BEGIN Provided data

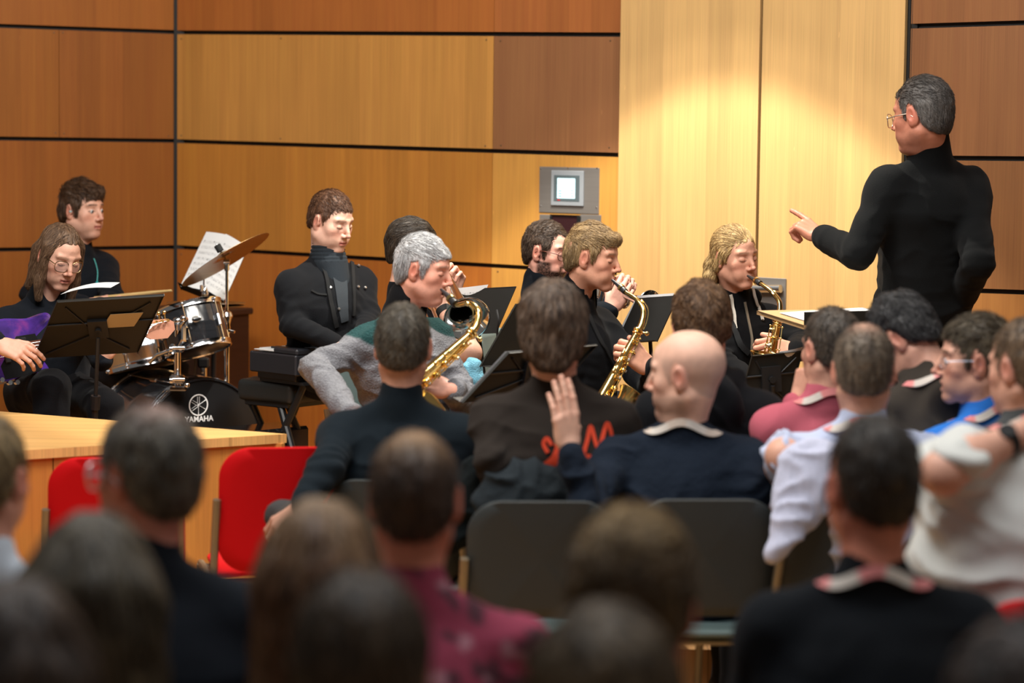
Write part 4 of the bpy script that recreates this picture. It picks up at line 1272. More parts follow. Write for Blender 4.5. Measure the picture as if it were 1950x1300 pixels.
# conductor's desk
A_, B_, C_ = at(1441, 591, 8.95), at(1652, 587, 9.02), at(1531, 619, 8.45)
music_stand(A_, B_, C_, at(1590, 700, 8.72), STG, 'conductor\'s flat desk with a pale board edge and open sheets', wood_=True)
n_ = nrm(np.cross(B_ - A_, C_ - A_)); n_ = n_ if n_[2] > 0 else -n_
E = lambda u, v, z=.004: A_ + (B_ - A_) * u + (C_ - A_) * v + n_ * z
sheet(E(.10, .25), E(.52, .12), E(.10, .97), 'left white sheet on the conductor\'s flat desk'); sheet(E(.50, .20, .008), E(.92, .08, .008), E(.50, .93, .008), 'right white sheet on the conductor\'s flat desk')

# ---------------------------------------------------------------- drums
GLB = mat('black_drum_lacquer', (.016, .017, .02), .16, coat=.7, noise=((2, 2, 120), .25))
SILD = mat('polished_steel_shell', (.62, .63, .65), .22, 1)
HEADB = mat('black_drum_head', (.012, .012, .013), .3)
HEADW = mat('clear_drum_head', (.16, .16, .16), .35)
def drum(name, label, c, axis, r, h, shell, head_hi, head_lo, lugs=8, origin=None, badge=None, hoopm=None, group=None, hoopw=.016):
    c = np.asarray(c, float); F3 = frame(axis, (0, 0, 1) if abs(nrm(axis)[2]) < .8 else (0, 1, 0)); ax = F3[:, 2]
    t = thing(name, label, 'drum', origin if origin is not None else c - ax * h / 2, group)
    MB().lathe([(r * .985, -h / 2), (r, -h / 2 + .004), (r, -h * .04), (r * 1.004, -h * .03), (r * 1.004, h * .03), (r, h * .04), (r, h / 2 - .004), (r * .985, h / 2)], c, ax, 48).build('shell', shell, t)
    for s_, hm in ((1, head_hi), (-1, head_lo)):
        MB().lathe([(0, h / 2 * s_ + .003 * s_), (r * .96, h / 2 * s_ + .003 * s_), (r * .995, h / 2 * s_)], c, ax, 48).build('drum_head', hm, t)
        hp = MB(); q = h / 2 * s_
        hp.lathe([(r * 1.0, q - s_ * hoopw), (r + .009, q - s_ * hoopw), (r + .007, q - s_ * .004), (r + .010, q + s_ * .006), (r + .003, q + s_ * .008), (r * .995, q)], c, ax, 48)
        hp.build('hoop', hoopm or CHROME, t)
    for k in range(lugs):
        a = 2 * math.pi * (k + .5) / lugs; o = F3[:, 0] * math.cos(a) + F3[:, 1] * math.sin(a); tg = np.cross(ax, o)
        lg = MB(); lg.box(c + o * (r + .009), (.016, .018, min(.055, h * .3)), np.stack([tg, o, ax], 1), bev=.005)
        for s_ in (-1, 1):
            lg.tube([c + o * (r + .012), c + o * (r + .012) + ax * s_ * (h / 2 + .002)], .0030, 6)
            lg.ball(c + o * (r + .012) + ax * s_ * (h / 2 - .006), .0075, seg=8, rings=5)
        lg.build('lug', CHROME, t)
    return t, F3
def ring_text(parent, body, c, R, size, name, mt, depth=.0008, font_bold=True):
    cu = bpy.data.curves.new(name, 'FONT'); cu.body = body; cu.size = size; cu.extrude = depth; cu.align_x = 'CENTER'; cu.align_y = 'CENTER'; cu.offset = size * .018
    ob = bpy.data.objects.new(name, cu); COL.objects.link(ob)
    dg = bpy.context.evaluated_depsgraph_get(); me = bpy.data.meshes.new_from_object(ob.evaluated_get(dg)); bpy.data.objects.remove(ob)
    n = len(me.vertices); co = np.empty(n * 3); me.vertices.foreach_get('co', co); co = co.reshape(-1, 3)
    o0 = np.array(parent['_o']); co = co @ np.asarray(R).T + np.asarray(c) - o0
    me.vertices.foreach_set('co', co.ravel()); me.materials.append(mt)
    o = bpy.data.objects.new(name, me); COL.objects.link(o); o.parent = parent; return o
def fork_logo(mb, c, R, r):
    """ring with three crossed tuning forks"""
    P = lambda x, y, z=0: np.asarray(c) + R @ A(x * r, y * r, z)
    mb.torus(c, r, r * .065, R[:, 2], 40, 6, flat=.4)
    for k in range(3):
        a = R_(90 + 60 * k); d = A(math.cos(a), math.sin(a)); p = A(-d[1], d[0])
        Q = lambda u, v: P(*(d * u + p * v))
        mb.tube([Q(-.80, 0), Q(.10, 0)], r * .045, 5, flat=.5)
        for s_ in (-1, 1): mb.tube([Q(.05, 0), Q(.18, s_ * .11), Q(.82, s_ * .11)], r * .042, 5, flat=.5)
        mb.tube([Q(-.92, 0), Q(-.72, 0)], r * .07, 5, flat=.5)
def facing(n, up=(0, 0, 1)):
    n = nrm(n); x = nrm(np.cross(up, n)); return np.stack([x, np.cross(n, x), n], 1)

bc = at(386, 848, 10.45); bn = nrm(A(.60, -.80, 0)); BR_ = .278; bh_ = .44
bc[2] = STG + BR_ + .012
kit = 'drum kit pieces'
bd_, _ = drum('bass_drum', 'black bass drum with white logo on its front head', bc - bn * bh_ / 2, bn, BR_, bh_, GLB, HEADB, HEADW, 8, origin=A(bc[0], bc[1], STG), hoopm=GLB, hoopw=.035)
Rb = facing(bn); lp = bc + bn * .010
lc = at(378, 771, 10.4); k_ = ((bc + bn * .005 - A(0, 0, CAMH)) @ bn) / ((lc - A(0, 0, CAMH)) @ bn); lc = A(0, 0, CAMH) + (lc - A(0, 0, CAMH)) * k_
lm = MB(); fork_logo(lm, lc, Rb, .043); lm.build('logo', WHITE, bd_)
tc_ = at(379, 798, 10.4); k_ = ((bc + bn * .005 - A(0, 0, CAMH)) @ bn) / ((tc_ - A(0, 0, CAMH)) @ bn); tc_ = A(0, 0, CAMH) + (tc_ - A(0, 0, CAMH)) * k_
ring_text(bd_, 'YAMAHA', tc_, Rb, .033, 'lettering', WHITE)
for q in (-.012, -.034):
    MB().torus(bc + bn * q, BR_ + .012, .0022, bn, 60, 6).build('hoop_trim', CHROME, bd_)
MB().torus(bc - bn * (bh_ - .01), BR_ + .010, .0065, bn, 60, 8).build('hoop_trim', CHROME, bd_)
for s_ in (-1, 1):
    p = bc - bn * .12 + Rb[:, 0] * s_ * .22 - A(0, 0, .14)
    MB().tube([p, A(p[0] + Rb[0, 0] * s_ * .12 + bn[0] * .08, p[1] + Rb[1, 0] * s_ * .12 + bn[1] * .08, STG + .01)], .007, 8).build('spur', CHROME, bd_)
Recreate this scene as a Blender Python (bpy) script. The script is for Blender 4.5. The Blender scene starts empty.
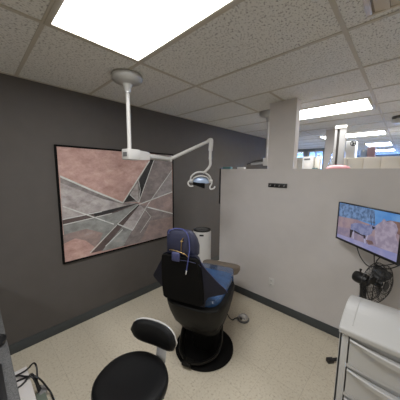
import bpy, bmesh, math, random
from mathutils import Vector, Matrix, noise
PI = math.pi
random.seed(4)
S = bpy.context.scene
COL = S.collection
H = 2.567                       # ceiling height
R = math.radians

# ------------------------------------------------------------------ materials
def srgb(r, g, b):
    f = lambda c: (c/255/12.92) if c/255 <= .04045 else ((c/255+.055)/1.055)**2.4
    return (f(r), f(g), f(b), 1)

def mat(name, col, rough=.6, metal=0, spec=.5, bump=0, bscale=60, var=0, vscale=8, trans=0, coat=0, emit=None, estr=0, alpha=1):
    m = bpy.data.materials.new(name); m.use_nodes = True
    nt = m.node_tree; b = nt.nodes['Principled BSDF']
    b.inputs['Base Color'].default_value = col
    b.inputs['Roughness'].default_value = rough
    b.inputs['Metallic'].default_value = metal
    b.inputs['Specular IOR Level'].default_value = spec
    b.inputs['Transmission Weight'].default_value = trans
    b.inputs['Coat Weight'].default_value = coat
    b.inputs['Alpha'].default_value = alpha
    if emit:
        b.inputs['Emission Color'].default_value = emit
        b.inputs['Emission Strength'].default_value = estr
    tc = nt.nodes.new('ShaderNodeTexCoord')
    if var:
        n = nt.nodes.new('ShaderNodeTexNoise'); n.inputs['Scale'].default_value = vscale; n.inputs['Detail'].default_value = 6
        nt.links.new(tc.outputs['Object'], n.inputs['Vector'])
        r = nt.nodes.new('ShaderNodeValToRGB')
        r.color_ramp.elements[0].position = .3; r.color_ramp.elements[1].position = .7
        r.color_ramp.elements[0].color = tuple(c*(1-var) for c in col[:3])+(1,)
        r.color_ramp.elements[1].color = tuple(min(1, c*(1+var)) for c in col[:3])+(1,)
        nt.links.new(n.outputs['Fac'], r.inputs['Fac']); nt.links.new(r.outputs['Color'], b.inputs['Base Color'])
    if bump:
        n = nt.nodes.new('ShaderNodeTexNoise'); n.inputs['Scale'].default_value = bscale; n.inputs['Detail'].default_value = 3
        nt.links.new(tc.outputs['Object'], n.inputs['Vector'])
        bp = nt.nodes.new('ShaderNodeBump'); bp.inputs['Strength'].default_value = bump; bp.inputs['Distance'].default_value = .002
        nt.links.new(n.outputs['Fac'], bp.inputs['Height']); nt.links.new(bp.outputs['Normal'], b.inputs['Normal'])
    return m

def emat(name, col, strength, tex=None):
    m = bpy.data.materials.new(name); m.use_nodes = True
    nt = m.node_tree; b = nt.nodes['Principled BSDF']
    b.inputs['Base Color'].default_value = (.02, .02, .02, 1); b.inputs['Roughness'].default_value = .25
    b.inputs['Emission Color'].default_value = col; b.inputs['Emission Strength'].default_value = strength
    if tex:
        c2, sc = tex
        tc = nt.nodes.new('ShaderNodeTexCoord'); n = nt.nodes.new('ShaderNodeTexNoise')
        n.inputs['Scale'].default_value = sc; n.inputs['Detail'].default_value = 5
        nt.links.new(tc.outputs['Object'], n.inputs['Vector'])
        r = nt.nodes.new('ShaderNodeValToRGB'); r.color_ramp.elements[0].position = .42; r.color_ramp.elements[1].position = .58
        r.color_ramp.elements[0].color = col; r.color_ramp.elements[1].color = c2
        nt.links.new(n.outputs['Fac'], r.inputs['Fac']); nt.links.new(r.outputs['Color'], b.inputs['Emission Color'])
    return m

def ceiling_mat():
    m = mat('acoustic_tile', (.5, .46, .42, 1), .9, spec=.2)
    nt = m.node_tree; b = nt.nodes['Principled BSDF']
    tc = nt.nodes.new('ShaderNodeTexCoord')
    mp = nt.nodes.new('ShaderNodeMapping'); mp.inputs['Scale'].default_value = (1, .7, 1)
    nt.links.new(tc.outputs['Object'], mp.inputs['Vector'])
    n = nt.nodes.new('ShaderNodeTexNoise'); n.inputs['Scale'].default_value = 95; n.inputs['Detail'].default_value = 4; n.inputs['Roughness'].default_value = .6
    nt.links.new(mp.outputs[0], n.inputs['Vector'])
    r = nt.nodes.new('ShaderNodeValToRGB'); e = r.color_ramp.elements
    e[0].position = .34; e[0].color = (.26, .25, .235, 1)
    e[1].position = .47; e[1].color = (.68, .675, .64, 1)
    nt.links.new(n.outputs['Fac'], r.inputs['Fac']); nt.links.new(r.outputs['Color'], b.inputs['Base Color'])
    bp = nt.nodes.new('ShaderNodeBump'); bp.inputs['Strength'].default_value = .5; bp.inputs['Distance'].default_value = .004
    nt.links.new(n.outputs['Fac'], bp.inputs['Height']); nt.links.new(bp.outputs['Normal'], b.inputs['Normal'])
    return m

def floor_mat():
    m = mat('vinyl_tile', (.5, .44, .35, 1), .5, spec=.35)
    nt = m.node_tree; b = nt.nodes['Principled BSDF']; L = nt.links
    tc = nt.nodes.new('ShaderNodeTexCoord')
    n = nt.nodes.new('ShaderNodeTexNoise'); n.inputs['Scale'].default_value = 55; n.inputs['Detail'].default_value = 5; n.inputs['Roughness'].default_value = .65
    L.new(tc.outputs['Object'], n.inputs['Vector'])
    r = nt.nodes.new('ShaderNodeValToRGB'); e = r.color_ramp.elements
    e[0].position = .30; e[0].color = srgb(164, 150, 130)
    e[1].position = .44; e[1].color = srgb(205, 195, 175)
    x = e.new(.66); x.color = srgb(211, 203, 185)
    L.new(n.outputs['Fac'], r.inputs['Fac'])
    br = nt.nodes.new('ShaderNodeTexBrick'); br.offset = 0; br.squash = 1
    br.inputs['Scale'].default_value = 1; br.inputs['Brick Width'].default_value = .3048; br.inputs['Row Height'].default_value = .3048
    br.inputs['Mortar Size'].default_value = .0012
    br.inputs['Color1'].default_value = (1, 1, 1, 1); br.inputs['Color2'].default_value = (.96, .96, .96, 1); br.inputs['Mortar'].default_value = (.74, .72, .7, 1)
    L.new(tc.outputs['Object'], br.inputs['Vector'])
    mx = nt.nodes.new('ShaderNodeMix'); mx.data_type = 'RGBA'; mx.blend_type = 'MULTIPLY'; mx.inputs['Factor'].default_value = 1
    L.new(r.outputs['Color'], mx.inputs['A']); L.new(br.outputs['Color'], mx.inputs['B'])
    L.new(mx.outputs['Result'], b.inputs['Base Color'])
    return m

def streak_mat(name, c1, c2, c3=None, seed=0):
    m = mat(name, c1, .75, spec=.25)
    nt = m.node_tree; b = nt.nodes['Principled BSDF']; L = nt.links
    tc = nt.nodes.new('ShaderNodeTexCoord')
    mp = nt.nodes.new('ShaderNodeMapping'); mp.inputs['Scale'].default_value = (1, 4.2, 6.5); mp.inputs['Rotation'].default_value = (R(38+seed*17), 0, 0)
    mp.inputs['Location'].default_value = (seed*3.1, seed, seed*2)
    L.new(tc.outputs['Object'], mp.inputs['Vector'])
    n = nt.nodes.new('ShaderNodeTexNoise'); n.inputs['Scale'].default_value = 1.6; n.inputs['Detail'].default_value = 12; n.inputs['Roughness'].default_value = .74
    L.new(mp.outputs[0], n.inputs['Vector'])
    r = nt.nodes.new('ShaderNodeValToRGB'); e = r.color_ramp.elements
    e[0].position = .30; e[0].color = c1; e[1].position = .60; e[1].color = c2
    if c3:
        x = e.new(.78); x.color = c3
    L.new(n.outputs['Fac'], r.inputs['Fac']); L.new(r.outputs['Color'], b.inputs['Base Color'])
    return m

M = {
 'ceiling': ceiling_mat(), 'floor': floor_mat(),
 'tee': mat('ceiling_tee', (.45, .415, .345, 1), .6),
 'accent': mat('taupe_wall_paint', (.091, .082, .076, 1), .75, spec=.3, bump=.15, bscale=120, var=.03),
 'greywall': mat('warm_grey_wall_paint', (.56, .533, .515, 1), .75, spec=.3, bump=.15, bscale=120, var=.02),
 'offwhite': mat('off_white_paint', (.62, .59, .55, 1), .7),
 'base': mat('dark_vinyl_base', (.048, .054, .056, 1), .55),
 'white': mat('white_enamel', (.46, .45, .43, 1), .5),
 'greyenamel': mat('grey_enamel', (.36, .355, .335, 1), .45),
 'cart': mat('white_drawer_plastic', (.44, .437, .425, 1), .45, bump=.05, bscale=200),
 'boxwhite': mat('white_carton', (.80, .76, .73, 1), .5),
 'plastic_w': mat('white_plastic', (.60, .59, .57, 1), .42, bump=.05, bscale=200),
 'cream': mat('cream_laminate', (.76, .71, .62, 1), .6),
 'seam': mat('dark_gap', (.06, .055, .05, 1), .8),
 'black': mat('black_plastic', (.012, .012, .013, 1), .42),
 'blackmat': mat('black_matte', (.0045, .0042, .004, 1), .8, spec=.12),
 'vinyl_b': mat('black_upholstery', (.0048, .005, .0055, 1), .45, spec=.22, bump=.12, bscale=300),
 'shell': mat('black_shell', (.008, .0075, .0066, 1), .5, spec=.18, var=.15, vscale=5),
 'navy': mat('navy_upholstery', (.022, .025, .055, 1), .42, bump=.2, bscale=220, var=.15),
 'navydark': mat('navy_plastic_wing', (.0085, .0095, .021, 1), .5, spec=.3, var=.3, vscale=10, bump=.4, bscale=14),
 'navylight': mat('blue_violet_pad', (.040, .045, .12, 1), .5),
 'blue': mat('blue_plastic_sheet', (.035, .085, .20, 1), .22, spec=.6, var=.35, vscale=7, bump=.5, bscale=12),
 'hose': mat('blue_violet_tubing', (.055, .065, .21, 1), .35),
 'brass': mat('brass', (.55, .38, .16, 1), .3, metal=1),
 'tan': mat('taupe_upholstery', (.19, .155, .12, 1), .55, bump=.2, bscale=160, var=.12),
 'chrome': mat('chrome', (.62, .62, .63, 1), .22, metal=1),
 'steel': mat('satin_grey_metal', (.42, .42, .42, 1), .4, metal=.6),
 'lightgrey': mat('light_grey_plastic', (.52, .52, .52, 1), .45),
 'label_g': mat('dark_grey_label', (.11, .11, .11, 1), .6),
 'lens': mat('blue_reflector', (.30, .38, .52, 1), .3, metal=.2),
 'desk': None,
 'teal': mat('teal_plastic', (.10, .24, .25, 1), .5),
 'pink': mat('pink_plastic', (.60, .26, .27, 1), .5),
 'mauve': mat('mauve_card', (.30, .20, .23, 1), .7),
 'bluegrey': mat('blue_grey_card', (.22, .27, .35, 1), .7),
 'clear': mat('clear_acrylic', (.9, .93, .95, 1), .08, trans=.9),
 'colgrey': mat('grey_column_paint', (.27, .265, .255, 1), .75),
 'vent': mat('vent_metal', (.52, .46, .37, 1), .5),
 'glass': mat('window_glass', (.95, .97, 1, 1), .02, trans=1),
 'green': mat('grey_green_plastic', (.17, .20, .16, 1), .5),
 'diffuser': emat('lit_diffuser', (1, 1, 1, 1), 11.0),
 'tab_glow': emat('teal_screen_glow', (.02, .22, .25, 1), .25),
}
def desk_mat():
    m = mat('speckled_grey_laminate', (.16, .16, .16, 1), .5)
    nt = m.node_tree; b = nt.nodes['Principled BSDF']; tc = nt.nodes.new('ShaderNodeTexCoord')
    n = nt.nodes.new('ShaderNodeTexNoise'); n.inputs['Scale'].default_value = 260; n.inputs['Detail'].default_value = 2
    nt.links.new(tc.outputs['Object'], n.inputs['Vector'])
    r = nt.nodes.new('ShaderNodeValToRGB'); r.color_ramp.elements[0].position = .38; r.color_ramp.elements[1].position = .62
    r.color_ramp.elements[0].color = (.055, .055, .056, 1); r.color_ramp.elements[1].color = (.13, .13, .13, 1)
    nt.links.new(n.outputs['Fac'], r.inputs['Fac']); nt.links.new(r.outputs['Color'], b.inputs['Base Color'])
    return m
M['desk'] = desk_mat()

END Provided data

What you are asked to do
Transcribe exactly, with no pictures, the lines running from the first line of the material through the line holding "sheet(E(.10, .25), E(.52, .12), E(.10, .97), 'left".

Written response
Write part 4 of the bpy script that recreates this picture. It picks up at line 1272. More parts follow. Write for Blender 4.5. Measure the picture as if it were 1950x1300 pixels.
# conductor's desk
A_, B_, C_ = at(1441, 591, 8.95), at(1652, 587, 9.02), at(1531, 619, 8.45)
music_stand(A_, B_, C_, at(1590, 700, 8.72), STG, 'conductor\'s flat desk with a pale board edge and open sheets', wood_=True)
n_ = nrm(np.cross(B_ - A_, C_ - A_)); n_ = n_ if n_[2] > 0 else -n_
E = lambda u, v, z=.004: A_ + (B_ - A_) * u + (C_ - A_) * v + n_ * z
sheet(E(.10, .25), E(.52, .12), E(.10, .97), 'left white sheet on the conductor\'s flat desk'); sheet(E(.50, .20, .008), E(.92, .08, .008), E(.50, .93, .008), 'right white sheet on the conductor\'s flat desk')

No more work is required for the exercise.